Extracted records:
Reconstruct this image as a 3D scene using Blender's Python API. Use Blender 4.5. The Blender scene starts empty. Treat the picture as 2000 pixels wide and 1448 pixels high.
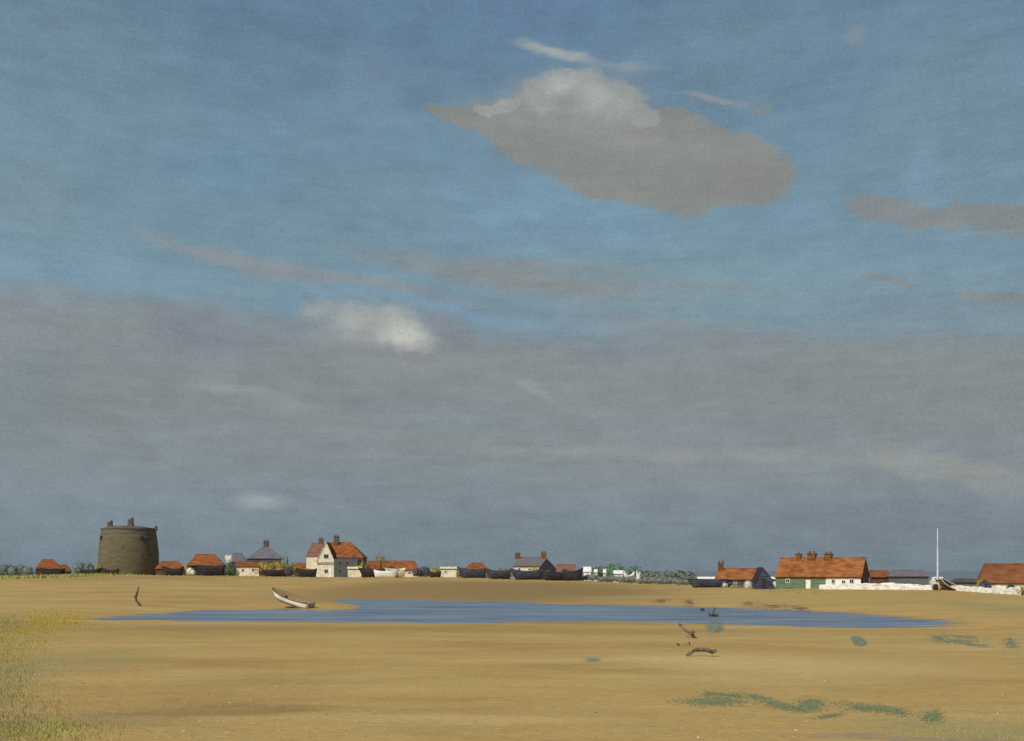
--
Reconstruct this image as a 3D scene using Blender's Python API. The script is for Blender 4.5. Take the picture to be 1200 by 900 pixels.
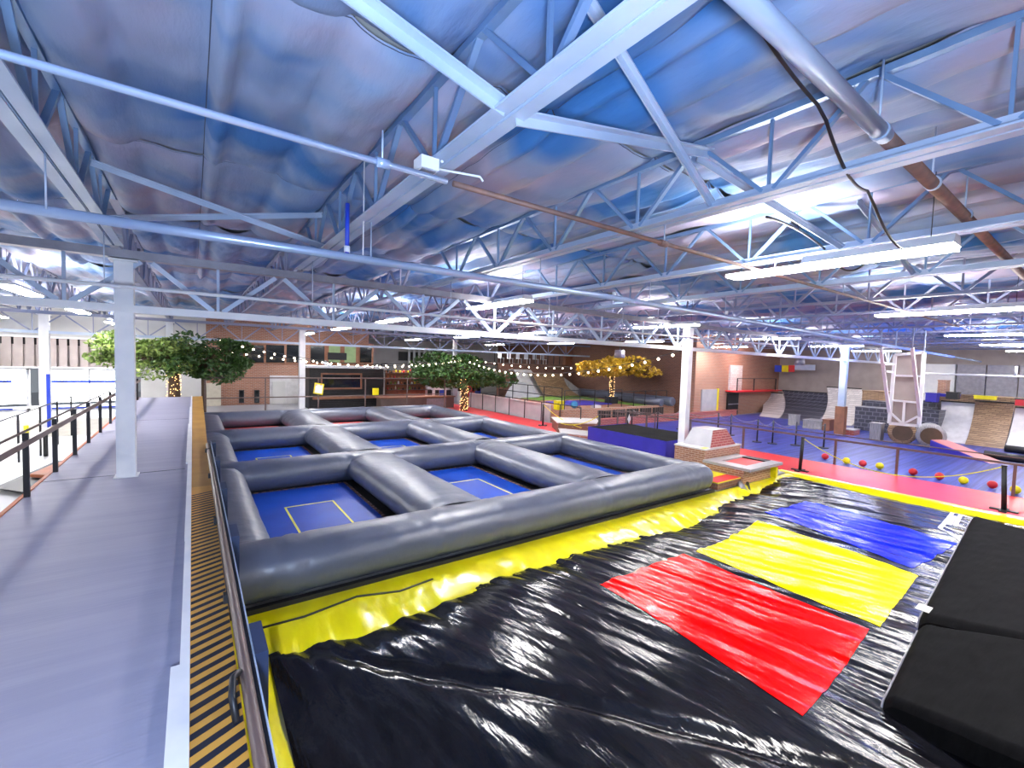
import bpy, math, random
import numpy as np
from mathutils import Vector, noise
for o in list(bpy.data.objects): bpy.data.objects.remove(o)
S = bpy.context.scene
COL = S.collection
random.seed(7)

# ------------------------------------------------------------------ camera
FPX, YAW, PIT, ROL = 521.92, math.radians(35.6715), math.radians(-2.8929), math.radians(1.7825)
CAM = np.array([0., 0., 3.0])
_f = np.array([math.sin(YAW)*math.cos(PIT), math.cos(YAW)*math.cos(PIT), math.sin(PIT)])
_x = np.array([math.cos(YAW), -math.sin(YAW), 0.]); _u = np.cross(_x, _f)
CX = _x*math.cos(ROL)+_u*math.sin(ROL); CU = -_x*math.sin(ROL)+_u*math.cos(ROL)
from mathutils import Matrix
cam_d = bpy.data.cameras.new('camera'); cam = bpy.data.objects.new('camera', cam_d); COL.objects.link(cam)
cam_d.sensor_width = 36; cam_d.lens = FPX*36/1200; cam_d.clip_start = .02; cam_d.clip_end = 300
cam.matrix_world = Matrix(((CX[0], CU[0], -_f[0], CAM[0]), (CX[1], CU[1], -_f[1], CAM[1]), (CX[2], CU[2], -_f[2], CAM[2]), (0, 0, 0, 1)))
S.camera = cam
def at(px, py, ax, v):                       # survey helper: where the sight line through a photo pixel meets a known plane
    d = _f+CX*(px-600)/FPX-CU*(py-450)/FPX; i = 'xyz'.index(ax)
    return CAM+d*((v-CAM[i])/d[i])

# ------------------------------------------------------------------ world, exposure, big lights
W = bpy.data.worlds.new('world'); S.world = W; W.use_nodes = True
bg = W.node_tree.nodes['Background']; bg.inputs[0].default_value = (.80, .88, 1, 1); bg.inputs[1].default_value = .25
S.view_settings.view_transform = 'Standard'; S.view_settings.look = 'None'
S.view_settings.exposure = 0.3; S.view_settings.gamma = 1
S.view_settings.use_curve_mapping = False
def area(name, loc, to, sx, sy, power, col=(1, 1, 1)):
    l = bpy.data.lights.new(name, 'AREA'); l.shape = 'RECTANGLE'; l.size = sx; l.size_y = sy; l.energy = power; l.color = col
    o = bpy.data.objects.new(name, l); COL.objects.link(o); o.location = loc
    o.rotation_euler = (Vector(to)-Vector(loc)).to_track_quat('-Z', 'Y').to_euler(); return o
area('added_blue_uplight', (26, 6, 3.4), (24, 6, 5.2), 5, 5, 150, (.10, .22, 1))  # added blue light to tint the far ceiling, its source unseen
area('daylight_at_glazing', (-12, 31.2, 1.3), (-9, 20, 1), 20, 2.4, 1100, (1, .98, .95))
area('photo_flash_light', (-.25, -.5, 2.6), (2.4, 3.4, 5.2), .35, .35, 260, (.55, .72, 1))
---
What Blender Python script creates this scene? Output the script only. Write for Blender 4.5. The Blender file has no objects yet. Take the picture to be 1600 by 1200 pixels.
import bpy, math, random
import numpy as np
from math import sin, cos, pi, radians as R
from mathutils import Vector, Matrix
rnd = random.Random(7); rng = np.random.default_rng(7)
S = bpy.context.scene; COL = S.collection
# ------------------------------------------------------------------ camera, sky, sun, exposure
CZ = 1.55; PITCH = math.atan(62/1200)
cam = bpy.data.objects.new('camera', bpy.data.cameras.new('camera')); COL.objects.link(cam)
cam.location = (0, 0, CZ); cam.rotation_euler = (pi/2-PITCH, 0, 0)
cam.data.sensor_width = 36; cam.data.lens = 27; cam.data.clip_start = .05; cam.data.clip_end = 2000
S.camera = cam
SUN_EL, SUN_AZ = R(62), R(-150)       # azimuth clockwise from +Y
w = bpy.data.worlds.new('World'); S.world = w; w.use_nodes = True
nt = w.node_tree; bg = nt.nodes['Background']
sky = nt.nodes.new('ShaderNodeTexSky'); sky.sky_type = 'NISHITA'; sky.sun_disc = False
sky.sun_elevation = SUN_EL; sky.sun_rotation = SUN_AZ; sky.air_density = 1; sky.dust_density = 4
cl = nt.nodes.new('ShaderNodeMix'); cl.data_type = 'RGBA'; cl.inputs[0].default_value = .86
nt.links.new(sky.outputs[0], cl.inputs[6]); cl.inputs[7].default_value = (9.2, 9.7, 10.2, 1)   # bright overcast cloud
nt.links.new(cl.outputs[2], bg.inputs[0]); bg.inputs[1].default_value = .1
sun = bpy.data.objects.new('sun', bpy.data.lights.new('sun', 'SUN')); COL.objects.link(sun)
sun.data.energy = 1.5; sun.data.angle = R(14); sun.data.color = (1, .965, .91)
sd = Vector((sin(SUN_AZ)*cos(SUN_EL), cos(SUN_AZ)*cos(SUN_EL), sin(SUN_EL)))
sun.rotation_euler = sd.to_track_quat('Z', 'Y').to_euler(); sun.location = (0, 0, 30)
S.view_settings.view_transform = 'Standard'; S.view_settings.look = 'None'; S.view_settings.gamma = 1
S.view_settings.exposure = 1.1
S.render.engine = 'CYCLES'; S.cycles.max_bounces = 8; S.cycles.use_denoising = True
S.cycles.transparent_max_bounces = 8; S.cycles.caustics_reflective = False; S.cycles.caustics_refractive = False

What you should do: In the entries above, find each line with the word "using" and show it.

Result below:
Reconstruct this image as a 3D scene using Blender's Python API. Use Blender 4.5. The Blender scene starts empty. Treat the picture as 2000 pixels wide and 1448 pixels high.
Reconstruct this image as a 3D scene using Blender's Python API. The script is for Blender 4.5. Take the picture to be 1200 by 900 pixels.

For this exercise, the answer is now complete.